■ What the task asks:
Look in the material below for the line with "Write the bpy" and the line with "F, HOR, EYE", then set down exactly those two lines and all lines between, nothing more.

■ Rows:
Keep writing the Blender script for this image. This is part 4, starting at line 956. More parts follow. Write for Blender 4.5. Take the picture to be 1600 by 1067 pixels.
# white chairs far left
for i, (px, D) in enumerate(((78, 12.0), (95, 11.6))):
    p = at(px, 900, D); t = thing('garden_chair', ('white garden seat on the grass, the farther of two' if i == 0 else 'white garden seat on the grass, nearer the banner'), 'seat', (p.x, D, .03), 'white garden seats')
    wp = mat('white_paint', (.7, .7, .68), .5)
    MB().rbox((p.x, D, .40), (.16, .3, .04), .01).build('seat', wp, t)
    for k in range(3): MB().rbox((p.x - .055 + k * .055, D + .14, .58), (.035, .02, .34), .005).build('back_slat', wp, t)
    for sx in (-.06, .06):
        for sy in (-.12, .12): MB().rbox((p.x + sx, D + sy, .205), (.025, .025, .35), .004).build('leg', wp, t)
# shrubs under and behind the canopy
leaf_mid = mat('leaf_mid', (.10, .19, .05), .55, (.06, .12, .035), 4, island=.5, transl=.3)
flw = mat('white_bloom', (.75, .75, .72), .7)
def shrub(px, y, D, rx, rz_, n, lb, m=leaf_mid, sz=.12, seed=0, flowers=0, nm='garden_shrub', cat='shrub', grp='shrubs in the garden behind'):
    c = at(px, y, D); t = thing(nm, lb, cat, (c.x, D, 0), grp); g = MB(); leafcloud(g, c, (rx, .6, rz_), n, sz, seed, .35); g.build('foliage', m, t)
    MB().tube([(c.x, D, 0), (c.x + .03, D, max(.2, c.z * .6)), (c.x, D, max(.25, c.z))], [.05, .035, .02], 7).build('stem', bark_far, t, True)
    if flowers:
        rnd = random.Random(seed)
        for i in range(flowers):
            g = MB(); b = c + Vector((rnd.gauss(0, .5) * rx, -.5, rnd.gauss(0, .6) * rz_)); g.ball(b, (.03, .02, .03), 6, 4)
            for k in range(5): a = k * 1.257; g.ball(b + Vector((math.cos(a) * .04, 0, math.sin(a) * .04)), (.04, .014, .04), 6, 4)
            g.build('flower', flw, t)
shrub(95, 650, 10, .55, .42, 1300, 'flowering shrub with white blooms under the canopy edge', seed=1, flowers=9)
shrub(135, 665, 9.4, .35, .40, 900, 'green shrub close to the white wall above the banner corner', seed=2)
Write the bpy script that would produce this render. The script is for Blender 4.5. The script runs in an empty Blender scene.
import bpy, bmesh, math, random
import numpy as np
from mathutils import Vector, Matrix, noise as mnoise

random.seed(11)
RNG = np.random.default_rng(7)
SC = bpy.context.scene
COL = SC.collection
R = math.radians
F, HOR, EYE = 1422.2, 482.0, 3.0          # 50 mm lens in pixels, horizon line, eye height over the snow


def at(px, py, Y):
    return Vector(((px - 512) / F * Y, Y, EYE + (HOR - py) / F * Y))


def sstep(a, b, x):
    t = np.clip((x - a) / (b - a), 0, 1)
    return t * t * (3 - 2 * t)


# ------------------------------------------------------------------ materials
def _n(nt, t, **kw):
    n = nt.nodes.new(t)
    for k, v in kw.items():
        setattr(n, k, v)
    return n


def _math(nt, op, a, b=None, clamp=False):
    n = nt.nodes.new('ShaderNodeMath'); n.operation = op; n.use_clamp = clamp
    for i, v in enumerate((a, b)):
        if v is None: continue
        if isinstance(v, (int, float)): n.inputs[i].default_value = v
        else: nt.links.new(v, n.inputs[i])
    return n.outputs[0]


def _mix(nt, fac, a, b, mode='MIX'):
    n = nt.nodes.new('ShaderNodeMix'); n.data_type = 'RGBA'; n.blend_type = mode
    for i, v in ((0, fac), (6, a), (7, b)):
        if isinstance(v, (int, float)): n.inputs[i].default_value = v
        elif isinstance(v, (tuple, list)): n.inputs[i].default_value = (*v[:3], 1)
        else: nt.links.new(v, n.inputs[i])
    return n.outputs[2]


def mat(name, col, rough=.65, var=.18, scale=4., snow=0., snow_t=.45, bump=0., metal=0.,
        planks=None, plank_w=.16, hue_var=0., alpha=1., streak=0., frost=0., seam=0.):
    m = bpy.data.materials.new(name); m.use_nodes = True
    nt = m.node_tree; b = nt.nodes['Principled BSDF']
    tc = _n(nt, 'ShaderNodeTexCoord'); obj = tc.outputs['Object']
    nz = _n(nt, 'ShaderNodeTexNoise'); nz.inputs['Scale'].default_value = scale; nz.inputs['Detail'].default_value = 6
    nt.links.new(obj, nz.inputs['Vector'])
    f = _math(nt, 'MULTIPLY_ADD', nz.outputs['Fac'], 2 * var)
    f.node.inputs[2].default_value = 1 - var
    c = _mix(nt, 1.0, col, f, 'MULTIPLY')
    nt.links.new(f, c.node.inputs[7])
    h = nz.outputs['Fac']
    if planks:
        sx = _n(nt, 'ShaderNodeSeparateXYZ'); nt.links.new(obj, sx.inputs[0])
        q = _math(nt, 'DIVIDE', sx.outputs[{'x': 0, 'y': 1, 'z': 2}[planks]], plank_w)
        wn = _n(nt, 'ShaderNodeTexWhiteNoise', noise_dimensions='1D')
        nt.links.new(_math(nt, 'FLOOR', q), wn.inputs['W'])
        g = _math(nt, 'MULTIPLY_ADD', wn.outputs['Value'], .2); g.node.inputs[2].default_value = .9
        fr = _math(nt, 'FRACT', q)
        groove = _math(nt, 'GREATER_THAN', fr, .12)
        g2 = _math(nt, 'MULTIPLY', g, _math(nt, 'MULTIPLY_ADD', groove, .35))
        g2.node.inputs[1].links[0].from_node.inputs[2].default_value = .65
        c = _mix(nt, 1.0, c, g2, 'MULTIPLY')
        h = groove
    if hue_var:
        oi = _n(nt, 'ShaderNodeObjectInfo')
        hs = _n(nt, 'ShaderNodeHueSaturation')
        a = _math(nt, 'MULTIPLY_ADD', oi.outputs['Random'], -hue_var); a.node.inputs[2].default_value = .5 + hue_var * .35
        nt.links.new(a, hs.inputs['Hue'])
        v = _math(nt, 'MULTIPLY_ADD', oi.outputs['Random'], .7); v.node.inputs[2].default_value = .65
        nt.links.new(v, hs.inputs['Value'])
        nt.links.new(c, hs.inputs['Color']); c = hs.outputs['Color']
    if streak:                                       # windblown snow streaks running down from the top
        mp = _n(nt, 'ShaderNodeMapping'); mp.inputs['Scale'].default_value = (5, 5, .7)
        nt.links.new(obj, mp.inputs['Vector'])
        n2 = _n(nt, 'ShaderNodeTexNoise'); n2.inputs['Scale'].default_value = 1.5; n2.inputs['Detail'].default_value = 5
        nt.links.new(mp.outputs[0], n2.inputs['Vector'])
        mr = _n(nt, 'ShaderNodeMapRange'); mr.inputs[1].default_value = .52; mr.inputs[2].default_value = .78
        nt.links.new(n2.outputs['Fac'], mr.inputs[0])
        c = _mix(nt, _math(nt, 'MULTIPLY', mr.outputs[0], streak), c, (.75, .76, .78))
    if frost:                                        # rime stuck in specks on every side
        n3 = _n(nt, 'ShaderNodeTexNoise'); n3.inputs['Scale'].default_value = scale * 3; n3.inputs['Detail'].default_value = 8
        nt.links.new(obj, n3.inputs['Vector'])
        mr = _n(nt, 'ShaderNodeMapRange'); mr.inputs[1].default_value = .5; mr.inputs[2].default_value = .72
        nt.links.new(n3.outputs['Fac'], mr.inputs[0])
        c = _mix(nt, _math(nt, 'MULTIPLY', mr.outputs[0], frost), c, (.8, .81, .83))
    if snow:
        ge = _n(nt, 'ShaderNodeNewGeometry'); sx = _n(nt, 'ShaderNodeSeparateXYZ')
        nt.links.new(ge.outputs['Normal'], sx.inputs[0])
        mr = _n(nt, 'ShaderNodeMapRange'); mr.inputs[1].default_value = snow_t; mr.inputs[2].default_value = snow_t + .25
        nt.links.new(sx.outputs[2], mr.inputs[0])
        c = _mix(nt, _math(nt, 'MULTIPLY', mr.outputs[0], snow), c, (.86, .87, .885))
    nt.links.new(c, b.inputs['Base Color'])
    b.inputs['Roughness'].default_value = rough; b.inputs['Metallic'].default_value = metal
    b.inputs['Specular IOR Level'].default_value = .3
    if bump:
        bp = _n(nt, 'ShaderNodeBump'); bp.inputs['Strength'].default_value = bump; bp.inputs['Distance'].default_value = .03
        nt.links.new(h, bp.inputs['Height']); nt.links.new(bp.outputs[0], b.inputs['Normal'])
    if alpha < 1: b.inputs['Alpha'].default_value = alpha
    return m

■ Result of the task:
Write the bpy script that would produce this render. The script is for Blender 4.5. The script runs in an empty Blender scene.
import bpy, bmesh, math, random
import numpy as np
from mathutils import Vector, Matrix, noise as mnoise

random.seed(11)
RNG = np.random.default_rng(7)
SC = bpy.context.scene
COL = SC.collection
R = math.radians
F, HOR, EYE = 1422.2, 482.0, 3.0          # 50 mm lens in pixels, horizon line, eye height over the snow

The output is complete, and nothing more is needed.